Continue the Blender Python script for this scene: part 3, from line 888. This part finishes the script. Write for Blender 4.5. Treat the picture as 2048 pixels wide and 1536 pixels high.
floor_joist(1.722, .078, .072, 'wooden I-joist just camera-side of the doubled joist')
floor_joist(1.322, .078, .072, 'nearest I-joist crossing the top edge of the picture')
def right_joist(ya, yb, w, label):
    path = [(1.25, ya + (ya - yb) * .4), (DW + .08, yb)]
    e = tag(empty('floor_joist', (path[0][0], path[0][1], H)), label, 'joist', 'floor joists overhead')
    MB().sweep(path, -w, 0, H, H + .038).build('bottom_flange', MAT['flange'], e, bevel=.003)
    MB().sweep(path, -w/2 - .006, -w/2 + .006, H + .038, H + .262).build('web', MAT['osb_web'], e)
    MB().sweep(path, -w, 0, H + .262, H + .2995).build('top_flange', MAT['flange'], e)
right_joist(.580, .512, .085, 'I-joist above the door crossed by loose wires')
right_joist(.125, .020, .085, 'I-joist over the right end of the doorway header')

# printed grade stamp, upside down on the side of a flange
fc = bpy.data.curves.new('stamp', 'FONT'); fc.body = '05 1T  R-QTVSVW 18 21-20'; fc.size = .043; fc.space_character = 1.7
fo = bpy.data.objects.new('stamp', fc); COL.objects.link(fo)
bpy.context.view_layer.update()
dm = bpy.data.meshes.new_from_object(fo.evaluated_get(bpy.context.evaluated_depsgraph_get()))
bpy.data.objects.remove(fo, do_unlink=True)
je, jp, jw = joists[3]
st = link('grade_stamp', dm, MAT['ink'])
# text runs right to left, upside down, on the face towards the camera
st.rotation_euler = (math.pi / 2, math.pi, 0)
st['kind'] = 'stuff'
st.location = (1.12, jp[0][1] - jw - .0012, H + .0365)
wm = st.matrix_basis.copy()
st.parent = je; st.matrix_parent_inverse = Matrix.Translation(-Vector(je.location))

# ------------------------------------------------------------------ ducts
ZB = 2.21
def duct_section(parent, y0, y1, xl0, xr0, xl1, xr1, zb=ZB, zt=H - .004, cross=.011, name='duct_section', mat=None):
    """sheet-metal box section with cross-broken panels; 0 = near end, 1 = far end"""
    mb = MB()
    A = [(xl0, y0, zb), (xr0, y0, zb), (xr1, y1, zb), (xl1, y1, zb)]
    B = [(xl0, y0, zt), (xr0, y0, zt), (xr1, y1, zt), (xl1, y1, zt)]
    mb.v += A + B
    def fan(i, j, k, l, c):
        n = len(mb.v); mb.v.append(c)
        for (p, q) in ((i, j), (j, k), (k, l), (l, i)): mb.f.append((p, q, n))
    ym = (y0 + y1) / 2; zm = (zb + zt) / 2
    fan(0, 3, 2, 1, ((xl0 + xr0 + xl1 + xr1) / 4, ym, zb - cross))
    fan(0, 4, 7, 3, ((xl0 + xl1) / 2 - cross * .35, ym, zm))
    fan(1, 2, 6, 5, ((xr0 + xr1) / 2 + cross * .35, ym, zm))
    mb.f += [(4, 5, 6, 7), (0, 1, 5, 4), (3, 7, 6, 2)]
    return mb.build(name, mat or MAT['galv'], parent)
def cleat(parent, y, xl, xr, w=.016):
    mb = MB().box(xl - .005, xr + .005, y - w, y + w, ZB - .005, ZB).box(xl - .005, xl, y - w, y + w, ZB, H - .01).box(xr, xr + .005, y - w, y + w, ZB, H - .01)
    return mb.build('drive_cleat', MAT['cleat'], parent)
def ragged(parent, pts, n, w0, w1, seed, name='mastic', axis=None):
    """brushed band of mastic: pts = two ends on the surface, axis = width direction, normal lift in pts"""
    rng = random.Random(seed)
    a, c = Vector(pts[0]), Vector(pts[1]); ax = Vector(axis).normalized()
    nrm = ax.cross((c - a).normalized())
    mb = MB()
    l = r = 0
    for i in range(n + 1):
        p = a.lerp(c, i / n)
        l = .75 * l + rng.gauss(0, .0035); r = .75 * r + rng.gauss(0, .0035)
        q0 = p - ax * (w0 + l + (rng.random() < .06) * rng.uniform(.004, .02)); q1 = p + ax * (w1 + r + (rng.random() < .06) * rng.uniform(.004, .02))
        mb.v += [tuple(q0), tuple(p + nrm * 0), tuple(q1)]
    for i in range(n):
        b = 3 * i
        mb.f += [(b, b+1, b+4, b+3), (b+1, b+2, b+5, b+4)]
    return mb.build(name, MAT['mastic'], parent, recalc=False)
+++
Write the listing out again, exactly as shown above.

◆ **FULL ANSWER**:
Continue the Blender Python script for this scene: part 3, from line 888. This part finishes the script. Write for Blender 4.5. Treat the picture as 2048 pixels wide and 1536 pixels high.
floor_joist(1.722, .078, .072, 'wooden I-joist just camera-side of the doubled joist')
floor_joist(1.322, .078, .072, 'nearest I-joist crossing the top edge of the picture')
def right_joist(ya, yb, w, label):
    path = [(1.25, ya + (ya - yb) * .4), (DW + .08, yb)]
    e = tag(empty('floor_joist', (path[0][0], path[0][1], H)), label, 'joist', 'floor joists overhead')
    MB().sweep(path, -w, 0, H, H + .038).build('bottom_flange', MAT['flange'], e, bevel=.003)
    MB().sweep(path, -w/2 - .006, -w/2 + .006, H + .038, H + .262).build('web', MAT['osb_web'], e)
    MB().sweep(path, -w, 0, H + .262, H + .2995).build('top_flange', MAT['flange'], e)
right_joist(.580, .512, .085, 'I-joist above the door crossed by loose wires')
right_joist(.125, .020, .085, 'I-joist over the right end of the doorway header')

# printed grade stamp, upside down on the side of a flange
fc = bpy.data.curves.new('stamp', 'FONT'); fc.body = '05 1T  R-QTVSVW 18 21-20'; fc.size = .043; fc.space_character = 1.7
fo = bpy.data.objects.new('stamp', fc); COL.objects.link(fo)
bpy.context.view_layer.update()
dm = bpy.data.meshes.new_from_object(fo.evaluated_get(bpy.context.evaluated_depsgraph_get()))
bpy.data.objects.remove(fo, do_unlink=True)
je, jp, jw = joists[3]
st = link('grade_stamp', dm, MAT['ink'])
# text runs right to left, upside down, on the face towards the camera
st.rotation_euler = (math.pi / 2, math.pi, 0)
st['kind'] = 'stuff'
st.location = (1.12, jp[0][1] - jw - .0012, H + .0365)
wm = st.matrix_basis.copy()
st.parent = je; st.matrix_parent_inverse = Matrix.Translation(-Vector(je.location))

# ------------------------------------------------------------------ ducts
ZB = 2.21
def duct_section(parent, y0, y1, xl0, xr0, xl1, xr1, zb=ZB, zt=H - .004, cross=.011, name='duct_section', mat=None):
    """sheet-metal box section with cross-broken panels; 0 = near end, 1 = far end"""
    mb = MB()
    A = [(xl0, y0, zb), (xr0, y0, zb), (xr1, y1, zb), (xl1, y1, zb)]
    B = [(xl0, y0, zt), (xr0, y0, zt), (xr1, y1, zt), (xl1, y1, zt)]
    mb.v += A + B
    def fan(i, j, k, l, c):
        n = len(mb.v); mb.v.append(c)
        for (p, q) in ((i, j), (j, k), (k, l), (l, i)): mb.f.append((p, q, n))
    ym = (y0 + y1) / 2; zm = (zb + zt) / 2
    fan(0, 3, 2, 1, ((xl0 + xr0 + xl1 + xr1) / 4, ym, zb - cross))
    fan(0, 4, 7, 3, ((xl0 + xl1) / 2 - cross * .35, ym, zm))
    fan(1, 2, 6, 5, ((xr0 + xr1) / 2 + cross * .35, ym, zm))
    mb.f += [(4, 5, 6, 7), (0, 1, 5, 4), (3, 7, 6, 2)]
    return mb.build(name, mat or MAT['galv'], parent)
def cleat(parent, y, xl, xr, w=.016):
    mb = MB().box(xl - .005, xr + .005, y - w, y + w, ZB - .005, ZB).box(xl - .005, xl, y - w, y + w, ZB, H - .01).box(xr, xr + .005, y - w, y + w, ZB, H - .01)
    return mb.build('drive_cleat', MAT['cleat'], parent)
def ragged(parent, pts, n, w0, w1, seed, name='mastic', axis=None):
    """brushed band of mastic: pts = two ends on the surface, axis = width direction, normal lift in pts"""
    rng = random.Random(seed)
    a, c = Vector(pts[0]), Vector(pts[1]); ax = Vector(axis).normalized()
    nrm = ax.cross((c - a).normalized())
    mb = MB()
    l = r = 0
    for i in range(n + 1):
        p = a.lerp(c, i / n)
        l = .75 * l + rng.gauss(0, .0035); r = .75 * r + rng.gauss(0, .0035)
        q0 = p - ax * (w0 + l + (rng.random() < .06) * rng.uniform(.004, .02)); q1 = p + ax * (w1 + r + (rng.random() < .06) * rng.uniform(.004, .02))
        mb.v += [tuple(q0), tuple(p + nrm * 0), tuple(q1)]
    for i in range(n):
        b = 3 * i
        mb.f += [(b, b+1, b+4, b+3), (b+1, b+2, b+5, b+4)]
    return mb.build(name, MAT['mastic'], parent, recalc=False)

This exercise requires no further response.